The Advocate publisher: "We will look for ways to increase our presence in the New Orleans area"

Posted by on Thu, May 24, 2012 at 2:47 PM

The Advocate, which, so far as we know, will continue to be a daily newspaper serving Baton Rouge, has released a statement about the massacre over at The Times-Picayune (the St. Gregory VII Day Eve Massacre? May 24 is apparently one of very few days without its own saint). You can read the whole thing here, but I'd like to highlight the following paragraph:

At the same time, we will look for ways to increase our presence in the New Orleans area and be ready to take advantage of any opportunities that might come along.

It will be interesting to find out what that means, if anything.

Does The Advocate plan to expand farther into Greater New Orleans or, maybe, is its publisher anticipating cuts to the T-P's coverage of the capital (and the Capitol)? Perhaps a content-sharing agreement like the one Tennessee's four largest newspapers put together in 2009? I like The Advocate — I read The Advocate often — but I hope that's not what's going to happen.

Alabama papers also moving to three days a week

Posted by on Thu, May 24, 2012 at 12:05 PM

The "digitally focused" Alabama Media Group will incorporate 'bama papers The Birmingham News, The Press-Register and The Huntsville Times and website al.com, with plans to launch in the fall as a three-days-a-week publishing schedule and layoffs, according to a release on al.com.

Of course, as Charles Maldonado notes, the details are irrelevant to Advance and Newhouse News. Not mentioned: how many reporters and staffers will be laid off, or how a downsized paper (which will have "enhanced" features and "more focus on local news") can offer any of that, when more than half a week of news is no longer in the printed record but online only in a state with not-so-dense Internet access, or really anything other than introducing your new fearless leaders.

The change is designed to reshape how Alabama's leading media companies deliver award-winning local news, sports and entertainment coverage in an increasingly digital age. The Alabama Media Group will dramatically expand its news-gathering efforts around the clock, seven days a week, while offering enhanced printed newspapers on a schedule of three days a week. The newspapers will be home-delivered and sold in stores on Wednesdays, Fridays and Sundays only.

Sound familiar? The Advance publishing group also runs The Times-Picayune and announced just hours before that the T-P will also experience the publishing changes and a "reduction in the overall size of the workforce," under the "NOLA Media Group."

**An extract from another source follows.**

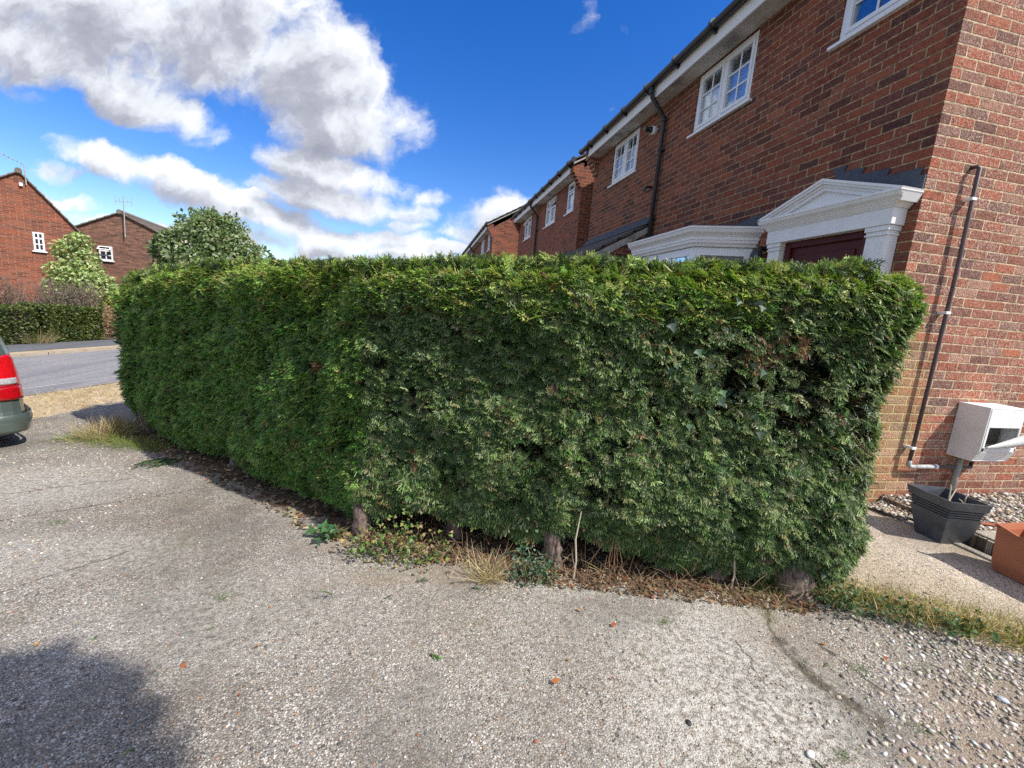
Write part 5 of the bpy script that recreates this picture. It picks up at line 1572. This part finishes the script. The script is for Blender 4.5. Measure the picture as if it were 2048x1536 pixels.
LB = stones('loose_stones', 'loose rounded stones scattered over the broken right corner of the drive', 'stones', 9000,
       box_s(1.25, 3.6, .55, 1.75, lambda x, y: drive_edge(x, y) & (fnoise(np.column_stack([x, y, x * 0]), 3.0, 41) + (x - 2.15) * 1.1 + (1.15 - y) * .8 + RNG.normal(0, .35, len(x)) > .05) & ~((x < 1.6) & (RNG.random(len(x)) < .7))), .004, .0155, [(.50, .45, .38), (.60, .56, .50), (.38, .33, .27), (.30, .28, .26), (.68, .65, .60), (.24, .22, .21)], lambda x, y: gz(x, y) + 0)
stones('grit', 'fine grit lying all over the concrete drive', 'grit', 26000,
       box_s(-3.6, 2.6, .75, 4.8, lambda x, y: drive_edge(x, y) & (RNG.random(len(x)) < np.clip(1.7 / (x ** 2 + y ** 2) ** .5, 0, 1))), .0016, .0062, PEB + [(.40, .15, .06)], lambda x, y: gz(x, y) + 0, flat=.6)
stones('grit', 'pale grit beside the parked car', 'grit', 9000, box_s(-5.5, -2.0, 2.2, 6.2, lambda x, y: drive_edge(x, y) & (fnoise(np.column_stack([x, y, x * 0]), 2.0, 43) > -.2)), .003, .011, [(.66, .60, .50), (.55, .48, .38), (.40, .34, .26)], lambda x, y: gz(x, y) + 0, flat=.5)

# soil under the hedge
idx = np.arange(0, len(HO), 4)
wob_ = .035 * np.sin(idx * .11) + .03 * np.sin(idx * .037 + 1) + .02 * np.sin(idx * .31)
R0_ = HO[idx] + HN[idx] * (.03 + wob_)[:, None]; R1_ = HO[idx] - HN[idx] * .30
Va = np.concatenate([np.column_stack([R_, gz(R_[:, 0], R_[:, 1]) + z_]) for R_, z_ in ((R0_, .002), (R1_, .012))])
k_ = len(idx); a_ = np.arange(k_); b_ = (a_ + 1) % k_
so3 = link('hedge_soil', npmesh('hedge_soil', Va, np.stack([a_, b_, b_ + k_, a_ + k_], 1)), M_soil); so3['kind'] = 'structure'

# single stones one can pick out
def rock(x, y, s, col, label):
    bm_ = bmesh.new(); bmesh.ops.create_icosphere(bm_, subdivisions=3, radius=1)
    for v_ in bm_.verts:
        p = np.array([v_.co[:]]); k = 1 + .18 * fnoise(p, 2.2, int(x * 100) % 50)[0]
        v_.co = Vector((v_.co.x * s * k, v_.co.y * s * .7 * k, v_.co.z * s * .45 * k))
    me = bpy.data.meshes.new('stone'); bm_.to_mesh(me); bm_.free()
    o_ = link('stone', me, plain('flint', col, .6, .4, tuple(c * .3 for c in col), 40, bmp=.4)); smooth(o_)
    o_.location = (x, y, float(gz(x, y)) + s * .2); o_.rotation_euler = (0, 0, x * 7)
    return tag(o_, label, 'stone')
rock(2.52, 1.10, .022, (.45, .50, .58), 'blue grey flint chip near the right edge of the drive')
rock(1.05, 1.32 - .13, .014, (.02, .02, .022), 'small black pebble alone on the grey concrete in the foreground')
rock(2.13, 1.22, .016, (.70, .70, .68), 'long white stone on the drive below the ivy patch')
rock(1.43, 1.02, .018, (.74, .73, .70), 'white flint near the bottom edge of the picture')
rock(.45, 1.20, .010, (.30, .12, .06), 'reddish brown pebble at the bottom of the picture')

# leaf litter, sprigs, weeds
def litter(name, label, n, sampler, cols, size, tmpl=LEAF, kind='stuff', cat='leaf litter', zo=.006, tilt=.35, mat=None):
    P = sampler(n); n = len(P)
    P[:, 2] = gz(P[:, 0], P[:, 1]) + zo + RNG.random(n) * zo * 2
    ax = rdir(n); ax[:, 2] *= tilt
    nr = np.tile([0, 0, 1.], (n, 1)) + rdir(n) * tilt
    v_, f_, c_ = scatter(tmpl, P, ax, nr, size * RNG.uniform(.5, 1.4, n), pick(cols, n, .2))
    o_ = link(name, npmesh(name, v_, f_, c_), mat or M_straw)
    return tag(o_, label, cat, None, kind)
def near_base(lo, hi, a0_, a1_):
    """band in front of the hedge foot: lo..hi metres out from the skin"""
    def f(n):
        idx = RNG.integers(a0_, a1_, n); p = HO[idx] + HN[idx] * RNG.uniform(lo, hi, n)[:, None]
        return np.column_stack([p, np.zeros(n)])
    return f
BROWN = [(.20, .13, .08), (.13, .09, .06), (.30, .21, .13), (.40, .31, .20), (.28, .12, .06), (.16, .12, .08)]
litter('leaf_litter', 'brown dead leaves and debris along the foot of the hedge', 7000, near_base(-.40, .09, NL - 20, nfront), BROWN, .022)
litter('leaf_litter', 'brown debris in the shade under the left side of the hedge', 2200, near_base(-.3, .15, 0, NL), BROWN + STRAW[:1], .035)
litter('dead_twigs', 'dead twigs tangled under the right part of the hedge', 1300, near_base(-.3, .07, NL - 20, nfront + 60), [(.34, .24, .14), (.20, .12, .07), (.44, .35, .24)], .10, TWIG, cat='twigs', tilt=.9, zo=.03)
sprinkle = box_s(-2.6, 2.4, .9, 3.2, lambda x, y: drive_edge(x, y) & (-.62 * x + .78 * y < 2.6))
litter('clippings', 'green conifer clippings dropped on the concrete', 46, sprinkle, [(.07, .15, .03), (.11, .19, .04), (.05, .10, .03)], .055, SPR_S[0], cat='clippings', zo=.004, tilt=.15, mat=M_conifer)
litter('fallen_leaves', 'orange brown leaves scattered on the drive', 55, sprinkle, [(.50, .15, .05), (.55, .28, .10), (.35, .10, .05)], .028, cat='leaves')
M_stem = plain('green_brown_stem', (.16, .12, .05), .8)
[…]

Advance Central Services Alabama will handle distribution and is headed by Birmingham News publisher Pam Siddall who said, "We have seen such dramatic growth at al.com and have such strength and familiarity with our printed newspapers, the time is now for these changes. ... We have to be bold when it comes to positioning ourselves for the future.” Both the Alabama Media Group and Advance Central Services are under the Advance Publications Inc. umbrella.

Alabama Media Group president Cindy Martin said, “There are always painful choices when you begin a process that will lead to people losing their jobs. ... But at the same time, we must position ourselves to be sustainable businesses going forward. The new companies we launch in the fall, we believe, not only achieve that, but will serve our growing audiences and advertisers better than ever before."